::: EXTRACTED INFORMATION
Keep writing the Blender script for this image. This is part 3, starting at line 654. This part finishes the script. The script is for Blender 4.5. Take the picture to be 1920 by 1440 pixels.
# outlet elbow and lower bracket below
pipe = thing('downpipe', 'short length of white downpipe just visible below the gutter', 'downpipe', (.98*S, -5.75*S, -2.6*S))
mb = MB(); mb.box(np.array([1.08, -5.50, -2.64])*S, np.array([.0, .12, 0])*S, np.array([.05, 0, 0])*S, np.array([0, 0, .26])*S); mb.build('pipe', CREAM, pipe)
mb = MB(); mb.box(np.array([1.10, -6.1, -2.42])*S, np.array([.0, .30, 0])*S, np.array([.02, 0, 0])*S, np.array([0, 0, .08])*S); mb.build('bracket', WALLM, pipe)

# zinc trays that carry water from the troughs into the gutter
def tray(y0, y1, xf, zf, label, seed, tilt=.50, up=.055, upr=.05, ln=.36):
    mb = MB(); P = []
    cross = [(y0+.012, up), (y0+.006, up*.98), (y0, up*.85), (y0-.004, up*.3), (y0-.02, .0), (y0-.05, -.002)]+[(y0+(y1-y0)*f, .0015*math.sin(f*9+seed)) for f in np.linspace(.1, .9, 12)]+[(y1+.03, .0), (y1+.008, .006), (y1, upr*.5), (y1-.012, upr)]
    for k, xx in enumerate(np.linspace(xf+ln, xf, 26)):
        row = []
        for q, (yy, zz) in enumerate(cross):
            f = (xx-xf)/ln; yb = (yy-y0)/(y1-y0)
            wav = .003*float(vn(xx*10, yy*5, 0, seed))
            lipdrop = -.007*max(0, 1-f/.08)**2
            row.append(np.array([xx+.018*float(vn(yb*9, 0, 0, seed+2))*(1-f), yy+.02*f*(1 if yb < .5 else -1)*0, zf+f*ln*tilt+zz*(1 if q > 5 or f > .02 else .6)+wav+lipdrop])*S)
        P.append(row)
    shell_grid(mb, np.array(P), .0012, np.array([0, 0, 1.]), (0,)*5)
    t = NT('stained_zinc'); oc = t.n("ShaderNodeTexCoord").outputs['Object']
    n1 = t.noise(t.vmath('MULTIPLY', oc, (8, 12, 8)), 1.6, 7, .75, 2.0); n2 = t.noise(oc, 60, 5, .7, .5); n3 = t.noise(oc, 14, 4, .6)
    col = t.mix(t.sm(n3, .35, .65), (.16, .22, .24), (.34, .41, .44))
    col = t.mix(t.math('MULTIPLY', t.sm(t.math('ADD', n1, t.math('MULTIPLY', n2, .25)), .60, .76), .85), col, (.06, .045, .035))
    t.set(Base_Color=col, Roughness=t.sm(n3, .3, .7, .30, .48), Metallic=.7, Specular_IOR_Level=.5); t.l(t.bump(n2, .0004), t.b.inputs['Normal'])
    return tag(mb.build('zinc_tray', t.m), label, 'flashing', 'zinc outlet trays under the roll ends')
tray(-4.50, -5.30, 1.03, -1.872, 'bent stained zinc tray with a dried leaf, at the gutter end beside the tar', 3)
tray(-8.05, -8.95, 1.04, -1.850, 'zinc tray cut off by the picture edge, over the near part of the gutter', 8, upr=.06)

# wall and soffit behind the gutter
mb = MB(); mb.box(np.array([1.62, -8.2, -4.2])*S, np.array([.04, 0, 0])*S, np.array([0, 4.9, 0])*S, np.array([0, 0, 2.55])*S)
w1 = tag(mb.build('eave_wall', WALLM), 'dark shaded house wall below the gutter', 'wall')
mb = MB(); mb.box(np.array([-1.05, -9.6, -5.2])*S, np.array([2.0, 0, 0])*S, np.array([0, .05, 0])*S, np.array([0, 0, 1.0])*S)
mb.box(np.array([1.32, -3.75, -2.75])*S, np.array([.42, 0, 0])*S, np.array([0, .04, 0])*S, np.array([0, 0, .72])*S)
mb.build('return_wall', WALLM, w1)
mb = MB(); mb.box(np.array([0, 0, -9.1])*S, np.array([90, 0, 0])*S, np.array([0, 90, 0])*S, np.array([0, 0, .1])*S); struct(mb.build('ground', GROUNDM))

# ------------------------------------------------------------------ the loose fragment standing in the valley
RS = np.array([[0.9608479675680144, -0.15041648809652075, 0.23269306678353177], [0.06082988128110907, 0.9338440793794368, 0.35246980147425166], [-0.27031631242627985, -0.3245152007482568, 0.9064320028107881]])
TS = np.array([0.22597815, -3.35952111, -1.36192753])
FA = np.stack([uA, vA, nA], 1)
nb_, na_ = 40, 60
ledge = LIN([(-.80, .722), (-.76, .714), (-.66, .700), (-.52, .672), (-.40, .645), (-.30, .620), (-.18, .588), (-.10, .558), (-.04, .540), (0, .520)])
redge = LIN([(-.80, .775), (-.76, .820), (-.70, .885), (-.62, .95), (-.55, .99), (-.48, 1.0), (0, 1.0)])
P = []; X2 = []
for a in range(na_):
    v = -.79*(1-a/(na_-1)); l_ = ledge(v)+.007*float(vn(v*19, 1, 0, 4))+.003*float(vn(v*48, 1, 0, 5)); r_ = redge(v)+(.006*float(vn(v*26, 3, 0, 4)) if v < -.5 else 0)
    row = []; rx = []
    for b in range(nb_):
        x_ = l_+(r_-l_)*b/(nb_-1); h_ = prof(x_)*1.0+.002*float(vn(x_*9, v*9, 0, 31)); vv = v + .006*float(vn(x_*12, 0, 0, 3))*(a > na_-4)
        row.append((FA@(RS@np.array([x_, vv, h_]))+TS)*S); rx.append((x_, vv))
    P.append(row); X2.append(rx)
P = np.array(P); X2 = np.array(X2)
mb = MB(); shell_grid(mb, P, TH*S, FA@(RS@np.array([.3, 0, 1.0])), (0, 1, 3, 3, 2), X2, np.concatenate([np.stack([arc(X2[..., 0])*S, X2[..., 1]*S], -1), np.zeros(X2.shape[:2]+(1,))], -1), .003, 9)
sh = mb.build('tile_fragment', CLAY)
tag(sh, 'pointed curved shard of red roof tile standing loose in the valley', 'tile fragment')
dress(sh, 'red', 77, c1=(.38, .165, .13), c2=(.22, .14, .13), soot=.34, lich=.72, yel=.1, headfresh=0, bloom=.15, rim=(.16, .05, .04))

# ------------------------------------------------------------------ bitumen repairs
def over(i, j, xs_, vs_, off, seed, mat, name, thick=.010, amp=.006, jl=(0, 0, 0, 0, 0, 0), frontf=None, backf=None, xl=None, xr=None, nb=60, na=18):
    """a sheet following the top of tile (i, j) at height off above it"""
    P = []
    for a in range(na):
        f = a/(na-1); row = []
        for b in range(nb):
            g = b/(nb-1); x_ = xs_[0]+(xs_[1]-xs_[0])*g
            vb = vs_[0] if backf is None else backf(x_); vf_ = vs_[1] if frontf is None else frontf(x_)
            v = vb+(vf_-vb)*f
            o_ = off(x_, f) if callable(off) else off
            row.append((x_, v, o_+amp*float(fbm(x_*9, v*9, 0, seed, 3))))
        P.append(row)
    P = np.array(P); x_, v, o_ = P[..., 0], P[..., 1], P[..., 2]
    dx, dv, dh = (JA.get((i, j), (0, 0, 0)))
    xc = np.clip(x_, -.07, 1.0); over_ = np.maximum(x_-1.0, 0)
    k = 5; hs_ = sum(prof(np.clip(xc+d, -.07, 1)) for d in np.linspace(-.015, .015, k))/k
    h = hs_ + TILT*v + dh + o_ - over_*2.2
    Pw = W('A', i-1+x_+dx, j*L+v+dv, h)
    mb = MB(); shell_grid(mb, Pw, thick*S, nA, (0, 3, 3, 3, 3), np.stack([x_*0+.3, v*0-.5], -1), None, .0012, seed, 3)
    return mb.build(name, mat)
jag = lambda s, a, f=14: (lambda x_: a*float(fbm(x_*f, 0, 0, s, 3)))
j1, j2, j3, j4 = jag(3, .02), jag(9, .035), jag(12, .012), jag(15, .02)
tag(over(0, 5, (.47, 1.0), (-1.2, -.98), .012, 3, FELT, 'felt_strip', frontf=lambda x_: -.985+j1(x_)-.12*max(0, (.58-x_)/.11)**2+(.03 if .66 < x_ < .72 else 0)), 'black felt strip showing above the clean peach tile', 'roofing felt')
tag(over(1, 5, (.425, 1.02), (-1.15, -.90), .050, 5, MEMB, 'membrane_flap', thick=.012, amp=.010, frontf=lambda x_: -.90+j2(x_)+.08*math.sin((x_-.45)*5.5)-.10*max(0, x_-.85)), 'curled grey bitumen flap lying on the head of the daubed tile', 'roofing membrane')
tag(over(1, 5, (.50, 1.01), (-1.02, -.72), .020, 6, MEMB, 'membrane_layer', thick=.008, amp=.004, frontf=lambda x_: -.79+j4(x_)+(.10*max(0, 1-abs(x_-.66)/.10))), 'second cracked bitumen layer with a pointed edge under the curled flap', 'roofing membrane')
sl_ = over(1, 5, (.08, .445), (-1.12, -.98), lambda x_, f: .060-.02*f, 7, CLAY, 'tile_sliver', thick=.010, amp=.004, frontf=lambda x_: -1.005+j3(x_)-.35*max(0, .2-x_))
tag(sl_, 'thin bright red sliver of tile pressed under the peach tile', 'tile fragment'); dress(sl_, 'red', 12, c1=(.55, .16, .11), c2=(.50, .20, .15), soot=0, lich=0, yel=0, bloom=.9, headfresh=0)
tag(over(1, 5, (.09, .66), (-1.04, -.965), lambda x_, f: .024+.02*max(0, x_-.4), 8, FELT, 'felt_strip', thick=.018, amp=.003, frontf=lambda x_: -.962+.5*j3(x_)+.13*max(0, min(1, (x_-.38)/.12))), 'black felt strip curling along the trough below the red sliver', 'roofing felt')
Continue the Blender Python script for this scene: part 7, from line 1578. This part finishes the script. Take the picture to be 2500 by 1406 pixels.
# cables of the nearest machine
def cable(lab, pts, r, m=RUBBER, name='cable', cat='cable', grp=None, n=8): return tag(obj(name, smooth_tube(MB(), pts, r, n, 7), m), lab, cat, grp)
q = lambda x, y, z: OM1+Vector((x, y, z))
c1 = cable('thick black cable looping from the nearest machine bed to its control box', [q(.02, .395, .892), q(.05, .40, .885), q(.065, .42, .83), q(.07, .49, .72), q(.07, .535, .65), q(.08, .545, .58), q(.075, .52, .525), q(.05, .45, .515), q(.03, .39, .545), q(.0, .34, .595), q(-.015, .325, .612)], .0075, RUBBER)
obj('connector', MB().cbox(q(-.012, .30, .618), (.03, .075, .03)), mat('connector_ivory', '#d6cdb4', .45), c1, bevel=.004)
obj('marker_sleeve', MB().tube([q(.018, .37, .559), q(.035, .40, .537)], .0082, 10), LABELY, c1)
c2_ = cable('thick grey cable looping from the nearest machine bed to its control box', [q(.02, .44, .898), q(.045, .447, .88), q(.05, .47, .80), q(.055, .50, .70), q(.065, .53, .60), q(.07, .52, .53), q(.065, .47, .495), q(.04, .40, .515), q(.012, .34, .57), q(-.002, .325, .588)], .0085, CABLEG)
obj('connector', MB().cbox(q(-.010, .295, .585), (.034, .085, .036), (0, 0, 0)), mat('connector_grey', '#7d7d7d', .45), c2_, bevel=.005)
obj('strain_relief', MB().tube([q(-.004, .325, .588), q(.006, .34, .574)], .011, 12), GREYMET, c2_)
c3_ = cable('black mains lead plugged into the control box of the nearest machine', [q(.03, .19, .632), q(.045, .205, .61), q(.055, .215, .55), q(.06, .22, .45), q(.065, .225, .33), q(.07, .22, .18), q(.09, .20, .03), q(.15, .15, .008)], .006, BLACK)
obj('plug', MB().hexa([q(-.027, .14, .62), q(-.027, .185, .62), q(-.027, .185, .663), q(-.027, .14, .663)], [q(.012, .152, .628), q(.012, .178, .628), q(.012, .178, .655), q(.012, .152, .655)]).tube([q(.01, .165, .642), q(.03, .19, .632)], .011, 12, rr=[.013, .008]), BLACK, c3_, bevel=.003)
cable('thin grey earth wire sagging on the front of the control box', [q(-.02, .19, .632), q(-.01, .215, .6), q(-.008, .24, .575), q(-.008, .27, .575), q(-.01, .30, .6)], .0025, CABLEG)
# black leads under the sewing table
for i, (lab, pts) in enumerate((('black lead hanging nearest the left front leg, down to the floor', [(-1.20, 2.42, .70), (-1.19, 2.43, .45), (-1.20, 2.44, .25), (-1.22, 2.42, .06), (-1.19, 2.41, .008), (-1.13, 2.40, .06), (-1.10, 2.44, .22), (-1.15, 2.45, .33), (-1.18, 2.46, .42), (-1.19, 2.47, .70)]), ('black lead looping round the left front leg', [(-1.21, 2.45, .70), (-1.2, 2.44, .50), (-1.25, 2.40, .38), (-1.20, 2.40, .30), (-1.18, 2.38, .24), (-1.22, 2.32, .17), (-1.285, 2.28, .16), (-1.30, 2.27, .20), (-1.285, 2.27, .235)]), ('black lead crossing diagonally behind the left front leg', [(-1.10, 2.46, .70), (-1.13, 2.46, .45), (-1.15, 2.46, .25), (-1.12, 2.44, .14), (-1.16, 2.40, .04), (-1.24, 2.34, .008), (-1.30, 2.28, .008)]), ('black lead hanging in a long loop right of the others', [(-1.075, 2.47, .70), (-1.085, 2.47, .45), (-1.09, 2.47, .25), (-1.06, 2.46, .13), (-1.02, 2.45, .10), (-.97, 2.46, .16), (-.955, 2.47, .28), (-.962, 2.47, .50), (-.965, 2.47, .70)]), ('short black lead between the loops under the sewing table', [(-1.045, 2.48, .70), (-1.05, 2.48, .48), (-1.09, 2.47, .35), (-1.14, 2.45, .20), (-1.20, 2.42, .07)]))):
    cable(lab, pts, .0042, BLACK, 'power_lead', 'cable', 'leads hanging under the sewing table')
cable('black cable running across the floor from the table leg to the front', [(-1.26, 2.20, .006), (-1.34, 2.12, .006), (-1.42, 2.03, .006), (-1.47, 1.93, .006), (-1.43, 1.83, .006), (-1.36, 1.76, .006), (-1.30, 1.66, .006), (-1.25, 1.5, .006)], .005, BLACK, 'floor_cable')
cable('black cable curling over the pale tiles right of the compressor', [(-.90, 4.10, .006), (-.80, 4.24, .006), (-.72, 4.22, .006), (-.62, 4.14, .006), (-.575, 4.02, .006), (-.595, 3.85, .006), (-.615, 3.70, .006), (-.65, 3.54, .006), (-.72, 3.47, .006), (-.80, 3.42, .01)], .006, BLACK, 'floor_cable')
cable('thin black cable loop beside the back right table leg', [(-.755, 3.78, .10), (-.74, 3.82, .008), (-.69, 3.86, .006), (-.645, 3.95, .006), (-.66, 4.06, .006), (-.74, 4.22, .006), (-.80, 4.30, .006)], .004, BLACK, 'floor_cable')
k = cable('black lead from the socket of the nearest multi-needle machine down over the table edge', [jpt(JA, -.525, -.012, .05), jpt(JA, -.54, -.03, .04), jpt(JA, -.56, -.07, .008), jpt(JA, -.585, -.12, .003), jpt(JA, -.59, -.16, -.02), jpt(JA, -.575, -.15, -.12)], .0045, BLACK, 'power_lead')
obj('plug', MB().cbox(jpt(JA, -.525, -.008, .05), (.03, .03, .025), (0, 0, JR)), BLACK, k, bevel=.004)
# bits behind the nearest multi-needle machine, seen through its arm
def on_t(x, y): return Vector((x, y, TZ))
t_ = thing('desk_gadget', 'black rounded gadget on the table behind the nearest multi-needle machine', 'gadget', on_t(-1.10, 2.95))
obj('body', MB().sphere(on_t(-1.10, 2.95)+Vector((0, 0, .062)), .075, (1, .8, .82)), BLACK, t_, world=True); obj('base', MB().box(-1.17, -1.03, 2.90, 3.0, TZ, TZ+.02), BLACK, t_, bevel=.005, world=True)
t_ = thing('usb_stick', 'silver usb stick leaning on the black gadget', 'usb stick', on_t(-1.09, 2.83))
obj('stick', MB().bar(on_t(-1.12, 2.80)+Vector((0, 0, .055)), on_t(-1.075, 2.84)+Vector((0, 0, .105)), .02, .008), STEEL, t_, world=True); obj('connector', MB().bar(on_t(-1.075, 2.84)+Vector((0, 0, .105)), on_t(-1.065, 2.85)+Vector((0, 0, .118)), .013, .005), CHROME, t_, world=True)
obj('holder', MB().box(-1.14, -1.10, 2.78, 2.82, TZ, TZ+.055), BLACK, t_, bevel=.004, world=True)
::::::
# DIRECTIONS FOR THIS TASK:
Write out exactly, please, the lines beginning at the start of the material and ending with the line that holds "mb.build('bracket', WALLM, pipe)", both included.

# RESULT BELOW:
Keep writing the Blender script for this image. This is part 3, starting at line 654. This part finishes the script. The script is for Blender 4.5. Take the picture to be 1920 by 1440 pixels.
# outlet elbow and lower bracket below
pipe = thing('downpipe', 'short length of white downpipe just visible below the gutter', 'downpipe', (.98*S, -5.75*S, -2.6*S))
mb = MB(); mb.box(np.array([1.08, -5.50, -2.64])*S, np.array([.0, .12, 0])*S, np.array([.05, 0, 0])*S, np.array([0, 0, .26])*S); mb.build('pipe', CREAM, pipe)
mb = MB(); mb.box(np.array([1.10, -6.1, -2.42])*S, np.array([.0, .30, 0])*S, np.array([.02, 0, 0])*S, np.array([0, 0, .08])*S); mb.build('bracket', WALLM, pipe)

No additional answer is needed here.